Not since Bretton Woods in 1944 have sensible would-be monetary reformers looked to the US for a lead. Everybody knew that the prevailing system suited the US. So long as the original Bretton Woods scheme worked to its advantage, from 1945 to 1971, the US championed it, complete with fixed exchange rates and the gold link of the dollar. When inflationary financing of the Vietnam war made the dollar peg politically inconvenient, the US discovered the joys of floating and turned against gold. Ever since, its official position and that of the great majority of American economists has been anti-fixed rates and anti-gold. The strategic aim throughout was to maintain a competitive exchange rate.

 

But are things beginning to change? Now that the system can no longer deliver such a competitive edge, can we look to the US itself to initiate reform?  Who knows? The problem is not only that other countries tend to float down with the dollar (the ECB can’t afford to let the euro get too strong, and nor can Japan allow the yen to go back to its former peaks), thus locking the US into an uncompetitive exchange raTe.
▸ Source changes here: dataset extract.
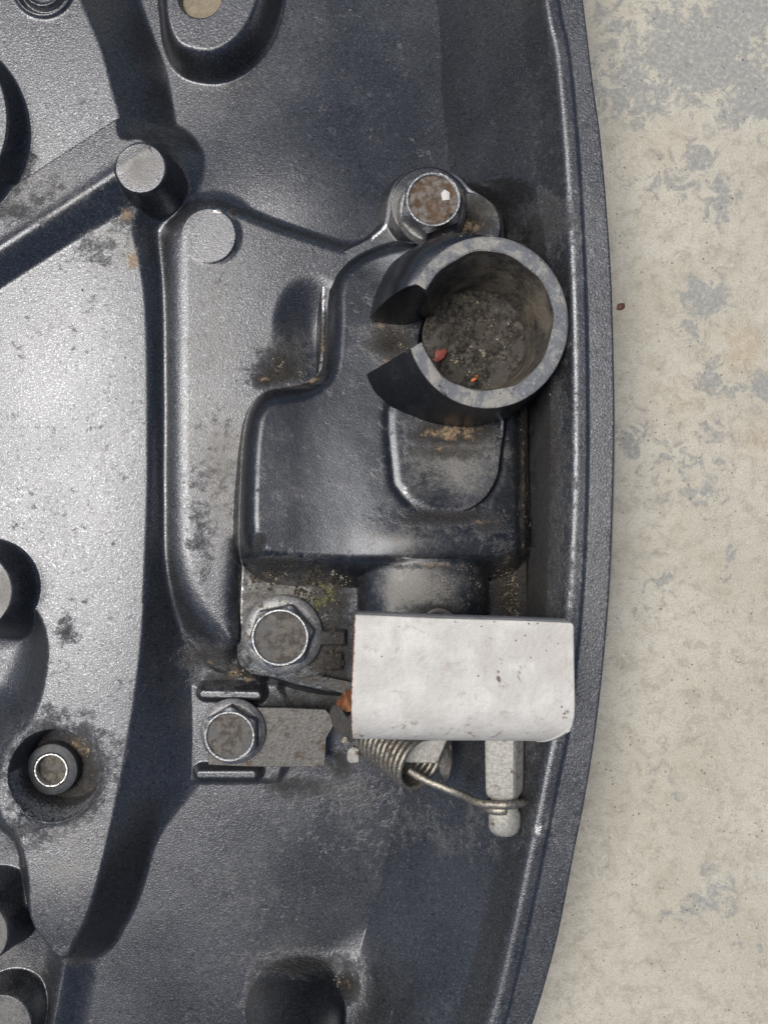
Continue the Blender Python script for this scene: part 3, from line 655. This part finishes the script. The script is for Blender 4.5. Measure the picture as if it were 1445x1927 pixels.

It is, rather, dismay in the US itself at looming monetary anarchy.

US considers new monetary probe

Kevin Brady, chairman of the Joint Economic Committee of Congress, and over a dozen original co-sponsors, earlier this month proposed a bill to create a bipartisan national Monetary Commission.  The Centennial Monetary Commission is being put forward as a neutral forum.  Its proposed terms of reference present a range of policies for assessment: discretion (the current policy); price level targeting; inflation rate targeting; nominal gross domestic product targeting; rules; and the gold standard.

 

The Monetary Commission is being proposed by the well-respected chairman of a very distinguished bi-partisan, bi-cameral legislative body.  It is designed to be an empirical, rather than doctrinaire, body.  It would review the data relating to a wide variety of alternative monetary policies, including but by no means limited to gold.

 

In the space of a few days since being introduced, the legislation has received extraordinary publicity — several columns, including two by Ralph Benko. in Forbes.com,  one by  Charles Kadlek  and an excellent article by Seth Lipsky entitled “A Commission for the Fed’s Next 100 Years” in the Wall Street Journal on March 25.

 

Recently, when Virginia came very close to enacting its own state-based monetary policy assessment commission for US dollar policy, a simple, very neutral, news report in the Washington Post drew 1300 reader comments, an extraordinary number by any measure, implying that the voters really are becoming extremely anxious about monetary policy and want Washington to take it more seriously.

 

The reform movement draws political strength from the sense that the Fed has lost its way. It missed the warnings on the way up to the 2008 panic and, as the fragility of the recovery shows, continues to struggle.  There is no clear exit strategy from present extraordinary monetary easing. All the proposals involve huge risks for financial stability. Everybody can see that. Meanwhile, the JEC is one of the most respected bodies in Washington, a respect it has earned over many years.

 

I have in the past strongly defended central banks from threats of political interference. But the world has changed, and it seems to me that the present system of inflation targeting with floating and unstable exchange rates bears part of the responsibility for the origin, severity and persistence of the global crash. I am not persuaded that making central banks responsible for macro-prudential supervision, raising of capital ratios on banks and the rest of the regulatory apparatus, will improve the stability of the system. It should be added, also, that many supporters of this initiative do not view it as threatening  “interference” but as a sincere and honorable effort to  disintermediate politics (which perforce always sacrifices the long term benefits to short term benefits, sometimes correctly but sometimes in a damaging way) from the policy process. It is the present central banking system that, from this angle, has succumbed to the political process.

 

In terms of US politics, stagnation has resulted in high unemployment and a stubbornly high federal deficit.  Voter distress is growing. The more desperate the central bank gets in its efforts to spur growth – “helicopter money” and so on – the deeper the distrust and uncertainty in the general public. It is true that talk of hyperinflation is overdone. But in its 100th birthday year, the Fed cannot be happy at the widespread sense that it does not really know what it is doing or what to do next.

 

If this commission is formed , its findings could be both constructive and influential. It could point the way towards meeting the first and most important of the problems identified by Mundell.